His most controversial episode as Speaker came in the aftermath of a report he commissioned on the culture of Parliament. He falsely claimed a parliamentary staffer had committed rape, and reached a legal settlement, but last year used parliamentary privilege to state he had committed sexual assault.
National's leader at the time, Judith Collins, called it the most extraordinary display by "the biggest bully I've ever seen in Parliament" and called on Prime Minister Jacinda Ardern to "grow herself a spine" and remove him as Speaker.
Despite the critics, Mallard has instituted a raft of changes to parliamentary procedure which, for example, has made it harder for ministers to get away with flannelling during debate on bills in their name.
It had been Mallard's long-term ambition to be Speaker, which is unusual in itself. In his second term in Helen Clark's Government when he was Education Minister, he said he ultimately wanted to be Finance Minister or Speaker.
As Education Minister, Mallard had no qualms about taking on the teacher unions PPTA or NZEI, both of which he had been a member.
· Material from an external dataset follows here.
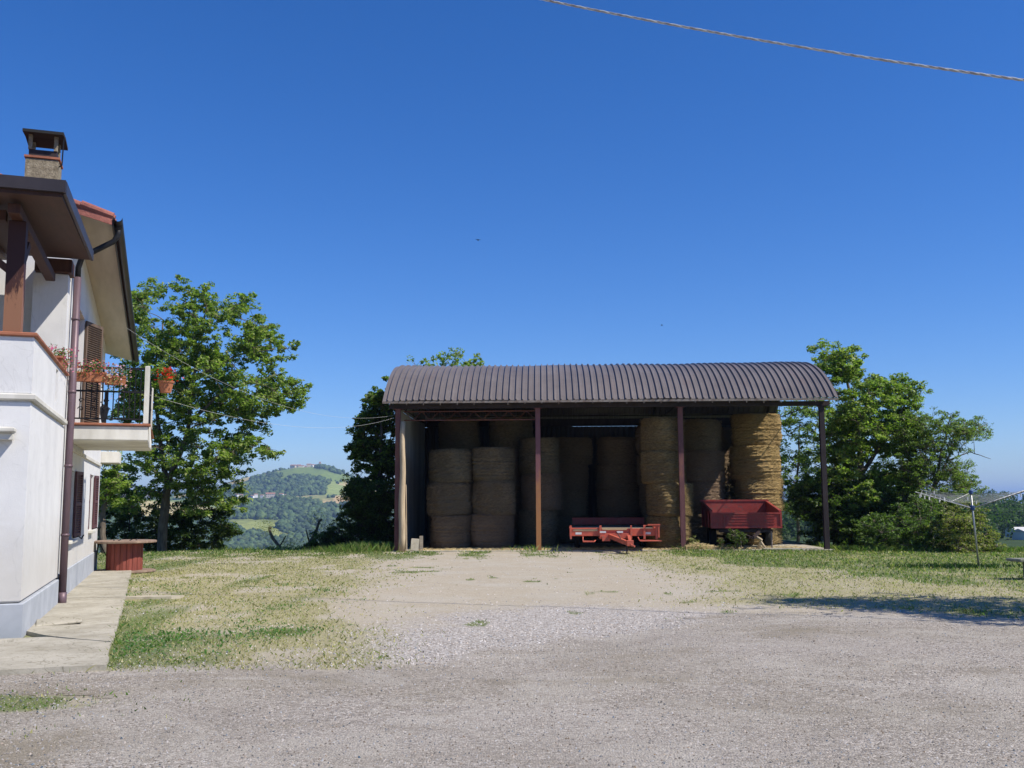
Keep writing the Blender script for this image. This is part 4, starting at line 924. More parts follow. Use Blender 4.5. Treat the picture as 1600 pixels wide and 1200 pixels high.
mb = MB(); mb.tube([(.85, .1, .6), (.85, .1, .02)], .03, 8); mb.box(.76, .94, .02, .18, .02, .035); mb.build('jack_leg', m_rim, K); mb = MB(); mb.tube([(-.28, -.45, .5), (-.28, -.45, .02)], .025, 8); mb.build('jack_leg', m_rim, K)
for xx in (-.95, .95): wheel(K, xx, 1.4, .36, .24)
mb = MB(); mb.tube([(-.9, 1.4, .39), (.9, 1.4, .39)], .045, 8); mb.build('axle', m_darksteel, K)
mb = MB(); mb.tube([tuple(bw(11.9, .1, .04)), tuple(bw(12.0, .0, .35)), tuple(bw(11.85, -.1, .42))], .05, 8); mb.tube([tuple(bw(11.97, .0, .3)), tuple(bw(12.15, .1, .05))], .04, 8)
o = mb.build('forked_branch', m_log, smooth=True); tag(o, 'pale forked piece of branch under the red tipping trailer', 'branch')
# spare planks lying at the right end
mb = MB().box(-.9, .9, -.1, .1, 0, .045, bev=.005); o = mb.build('plank', m_pale); o.location = bw(12.9, -.12, .032); o.rotation_euler = (0, 0, .05); tag(o, 'pale plank lying on the floor edge below the tipping trailer', 'plank')

# ------------------------------------------------------------------ cable spool table
p = hl(0, 0, 0); E_ = empty('cable_spool_table', (-9.27, 24.0, 0), .3); tag(E_, 'wooden cable drum used as a garden table at the house corner', 'table')
z = hz1(-9.27, 24.0)
mb = MB(); n = 18
for q in range(n):
    a0, a1 = 2*math.pi*(q+.04)/n, 2*math.pi*(q+.96)/n
    vs = [(r_*math.cos(a), r_*math.sin(a), zz) for zz in (.05, .69) for r_, a in ((.40, a0), (.415, (a0+a1)/2), (.40, a1), (.36, a1), (.36, a0))]
    mb.add(vs, [(4, 3, 2, 1, 0), (5, 6, 7, 8, 9)]+[(i, (i+1) % 5, 5+(i+1) % 5, 5+i) for i in range(5)])
mb.build('drum', m_drum, E_)
mb = MB().lathe([(.70, .69), (.715, .70), (.715, .735), (.70, .745)], n=40); mb.build('top_disc', m_disc, E_)
mb = MB().lathe([(.70, 0), (.715, .01), (.715, .04), (.70, .05)], n=40); mb.build('bottom_disc', m_disc, E_)
mb = MB()
for q in range(6): a = q*1.047; MB().lathe([(.02, .745), (.02, .76)], (.25*math.cos(a), .25*math.sin(a), 0), 8).build('bolt', m_iron, E_)
mb = MB(); q = hl(.12, 11.6, 0); mb.tube([(-10.05, 24.15, .02), (-9.98, 24.2, .70)], .016, 6); mb.tube([(-9.98, 24.2, .70), (-9.62, 24.25, .05)], .012, 6); mb.tube([(-10.05, 24.15, .02), (-9.62, 24.25, .05)], .012, 6)
o = mb.build('folding_frame', m_iron); tag(o, 'thin dark metal folding frame leaning at left side of drum table', 'frame')

# ------------------------------------------------------------------ rotary dryer
Dp = Vector((11.11, 24.0, hz1(11.11, 24.0)))
D = empty('rotary_clothes_dryer', Dp, R(8)); tag(D, 'aluminium rotary clothes dryer with strung lines standing on the grass', 'clothes dryer')
mb = MB(); mb.tube([(0, 0, -.05), (-.055, 0, .9), (-.10, 0, 1.82)], .021, 10); mb.build('pole', m_alu, D, True)
hub = Vector((-.085, 0, 1.42)); top = Vector((-.10, 0, 1.80))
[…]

To howls of protest, he also persisted with a programme of school closures - including his own old primary school in Wainuiomata - until Clark put a stop to it.
And the events of recent days have put him in mind of those days and whether being popular is important.
"I've been thinking a little bit about what I think about what I think, recently, with this happening and some of the parallels around school closures," he said.
"In the end, they stopped because Helen Clark decided they should stop. While they were happening, in the places they were happening they weren't popular but I felt and I still feel it was the right thing to do. I felt that the quality of kids' education and the risks in small schools and the costs involved…
"It's more important for me to do the right thing than be popular.
"My popularity was never going to be important for a Government."